Experts are pinning their hopes on the Biden government to build mutual trust with India at a regulatory level [File: Andrew Harrer/Bloomberg]

Building mutual trust at a regulatory level between the US and India is crucial for US firms to claim a slice of India’s digital market without having to worry about being undercut by domestic Indian players stepping in to provide copycat services.

It is hoped that renewed enthusiasm for multilateral agreements under the administration of US President Joe Biden could yet open the door for deeper digital cooperation between Washington and New Delhi as there are a lot of barriers to smoother relations.

For example, anytime Indian authorities want information from a US tech company, they have to navigate a labyrinth of red tape through the Treaty on Mutual Legal Assistance in Criminal Matters (MLAT).

That means if Indian police submit a request for information from a US tech firm, it must first clear the state’s headquarters. From there, it’s sent to India’s Ministry of Home Affairs, which will then send it to the foreign ministry, which in turn will forward it to the Indian embassy in Washington, DC. From there it goes to the office of international affairs at the US Federal Bureau of Investigation, after which a judge weighs in on the request. Assuming the judge authorises sharing the information, it travels back the same route back.

“It takes anywhere from 18 months to three years for an average MLAT request to be complied with,” said Udbhav Tiwari, public policy adviser at Mozilla in India. “You need an entire office just to deal with the number of requests that come from India seeing that there are so many users here.”

One thing that would make it easier for foreign tech companies to operate in India, said Tiwari, is if New Delhi were to overcome some obstacles and be certified under the Clarifying Lawful Overseas Use of Data (CLOUD) Act – a US law under which US tech companies are obliged to provide a user’s stored data on any server they own and operate when requested by warrant by another government.

Disdain for Big Tech

There is plenty of talk in Washington about checking – and even early steps to check – the immense power of Google, Facebook, Amazon, Apple and others. Some US lawmakers want to break up tech behemoths, and scrap a piece of internet-related legislation – Section 230 of the US Communications Decency Act – that shields platforms from legal liability over content that users post to their platforms.

Those efforts, which gained momentum during the administration of former US President Donald Trump, have continued under the Biden administration, and could “play into the government of India’s complaints” on social media sites like Twitter and Facebook and their content moderation policies, Salman Waris, partner at TechLegis Advocates & Solicitors, told Al Jazeera.

“The Biden government’s disdain for Big Tech will encourage the Indian government to take a more aggressive stance with respect to some of these players and will also give further impetus to the whole scheme to promote local Indian companies and the ‘self-reliant India’ rhetoric,” he said.

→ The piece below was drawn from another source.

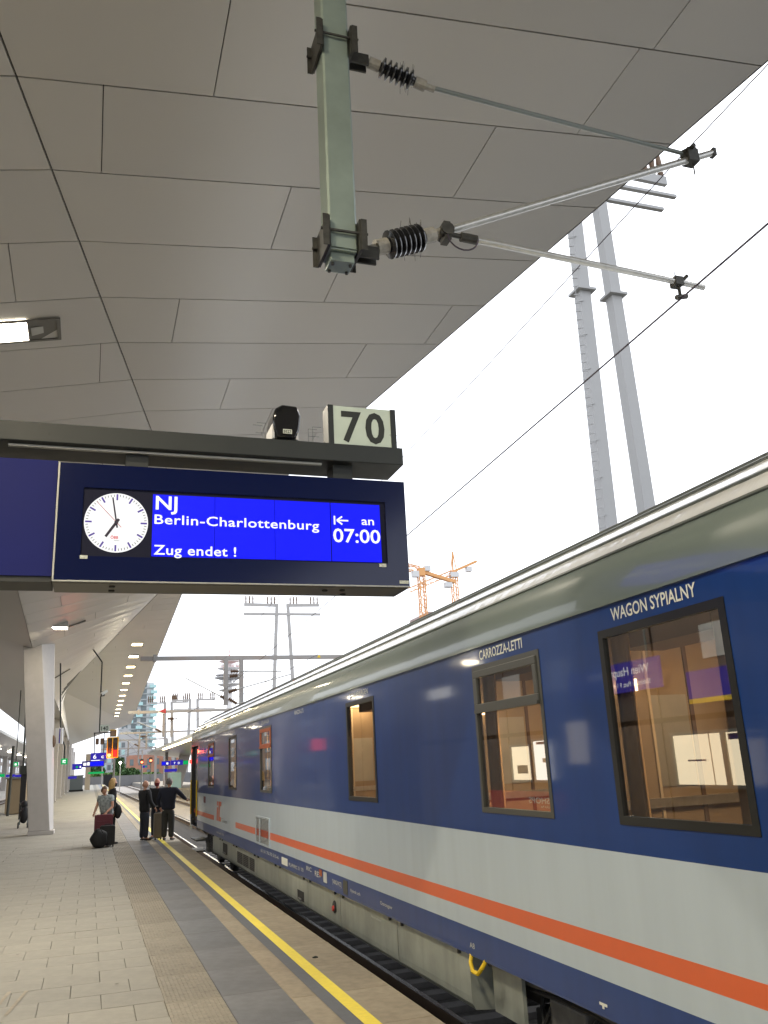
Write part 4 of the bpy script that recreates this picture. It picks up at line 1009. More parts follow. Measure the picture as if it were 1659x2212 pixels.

In the days following the Twitter incident in February, homegrown Indian short-messaging app Koo, which has a yellow bird for a logo, saw a surge in downloads after government officials switched to it.

Similarly, after New Delhi banned China’s Bytedance-owned short video app TikTok last summer over tensions with its eastern neighbour, a slew of domestic copycats mushroomed overnight, all pushing their Indian roots.

Both Facebook and Google have stakes in Reliance Industries’ Jio Platforms [File: Dhiraj Singh/Bloomberg]

If the US government does end up dealing a hefty blow to any of the US big tech firms and their business models, it will have global ramifications, independent analyst Rajiv Sharma told Al Jazeera.

That could be felt in India where both Facebook and Google paid handsomely last year for a stake in Jio Platforms, the tech and telecom business of Reliance Industries, headed by India’s richest man, Mukesh Ambani.

“If something hurts the capabilities of Google and Facebook, the euphoria around the three coming together may take a beating,” said Sharma.

Room for collaboration

One area where India can offer some digital lessons to the US is on net neutrality, the principle that internet service providers must treat all content equally and not discriminate or charge different prices.

“India has some of the strongest net neutrality rules” and the Telecom Regulatory Authority of India can share information and knowledge with its US counterpart, the Federal Communications Commission, suggested Mozilla’s Tiwari.

The two could also cooperate on cybersecurity. The Biden administration is well positioned to build on the Framework for the US-India Cyber Relationship signed by former US President Barack Obama.

“It’s a good time for both sides to look at that agreement to see what progress was made and what next needs to be done,” said Deepak Maheshwari, an independent public policy consultant.

Next-generation 6G telecom infrastructure could also be an area of focus for the two governments.

India, along with the US and a handful of other countries, has already raised security red flags about allowing Chinese majors like Huawei Technologies and ZTE Corp to build next-generation telecoms networks.

And some Indian telecom players avoided partnering with Chinese telecom giants for upcoming 5G trial operations, choosing to work instead with European and Korean players, a government statement in early May revealed.

“Geopolitics will be at the heart of this,” said Asia Group’s Raghuraman. “It would be a strategic play.”

At least the issue of taxation may become less of a headache. India was one of the first countries to impose an “equalisation levy” – a tax on a portion of advertisement sales revenue that big tech companies make in India – that was expanded this year to include advertisement sales revenue from e-commerce platforms.

But the global patchwork of digital services taxes could become history. In a major victory for the Biden administration last week, 130 countries – including India – backed a blueprint to adopt a global corporate minimum tax rate of at least 15 percent, and require big tech companies to pay taxes in the country where their goods and services are sold.